La Commission exécutive de la Commune siégeant en permanence, avait pris les premières mesures que la situation commandait : fermeture des portes, armement des remparts. Au cours de l’après-midi, elle faisait placarder une proclamation où elle dénonçait et stigmatisait l’agression : « Les conspirateurs royalistes ont attaqué. Malgré la modération de notre attitude ils ont attaqué. Ne pouvant plus compter sur l’armée française, ils ont attaqué avec les zouaves pontificaux et la police impériale ».

Ce document, conçu et affiché à une heure particulièrement critique, se distingue en ce point que, malgré le sentiment populaire qui si fortement poussait dans le sens opposé, il ne préconise, et encore moins ne commande la marche sur Versailles, l’offensive. « Défendez-vous », conseille la Commission exécutive, et elle n’en dit pas davantage.
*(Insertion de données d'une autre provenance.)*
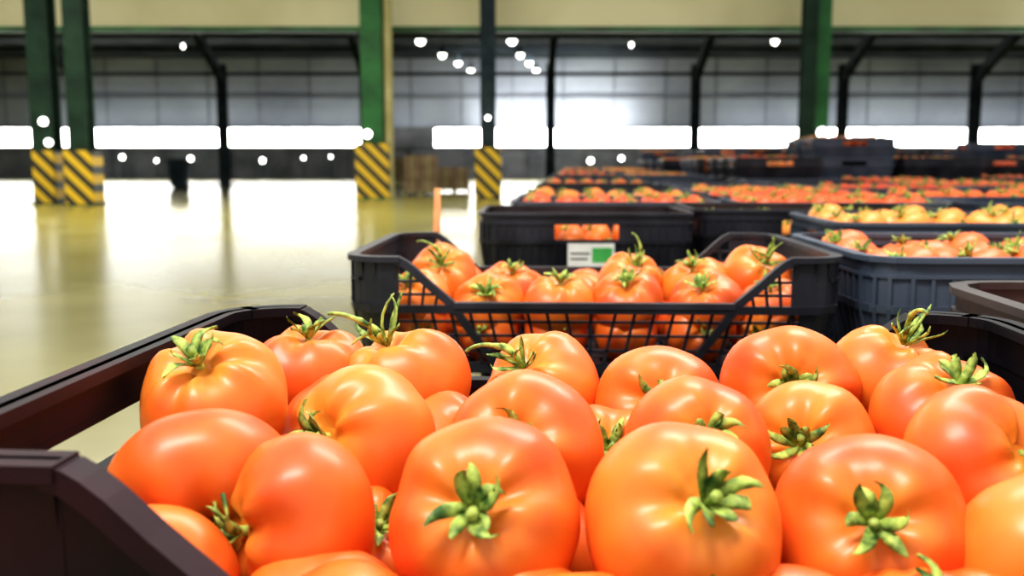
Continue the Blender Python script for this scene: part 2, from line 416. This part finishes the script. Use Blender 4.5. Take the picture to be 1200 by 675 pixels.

La constatation a sa valeur puisque de la sortie malheureuse du 3 avril découle toute la suite des événements qui, d’échec en échec, devaient conduire fatalement la Commune à l’écrasement final. La Commune, ici, n’a pas ordonné, elle n’a fait que subir ; elle a été emportée par un mouvement de foule qu’elle s’est trouvée impuissante à dominer ou à canaliser ; elle a vu l’écueil, mais elle n’a pu empêcher, contre l’équipage, le navire qu’elle était censé gouverner, d’y aller donner et de s’y briser.

Ceci est certain, bien qu’il ne subsiste dans les procès-verbaux même authentiques de la Commune, soit au compte rendu de la séance du 2 mars, soit au compte rendu des séances subséquentes, presque aucune trace des débats qui permettraient d’établir sans conteste la situation prise en ces circonstances si graves par les élus révolutionnaires de Paris, et plus spécialement par les membres de la Commission exécutive qui avaient pour leur compte — il s’agit de ces derniers — avec toute la direction, toute la responsabilité. Ceci est certain : la proclamation dont nous parlions plus haut en fait foi. Aussi le récit de la journée du 2 avril, qui se lit dans le mémento si scrupuleusement tenu par Lanjalley et Corriez, et où les faits notés en quelque sorte heure par heure sont donnés comme ils apparaissaient à deux témoins impartiaux assez indépendants et détachés pour n’introduire dans leur jugement aucune préoccupation de coterie ou de personne. La vérité, celle qui résulte de l’examen des instructions et des faits est donc bien celle-ci : d’abord que la sortie ne pouvait être évitée, qu’aucune puissance ne l’aurait empêchée ou ajournée, ensuite que la Commission exécutive, expression et mandataire de la Commune, résista néanmoins autant qu’elle le put, mais fut bien vite débordée, qu’en dehors d’elle, sans souci de ses réserves et de ses interdictions que la garde nationale du reste ignora, la population parisienne poussa droit devant soi et, les yeux bandés, se précipita à la gueule des canons versaillais.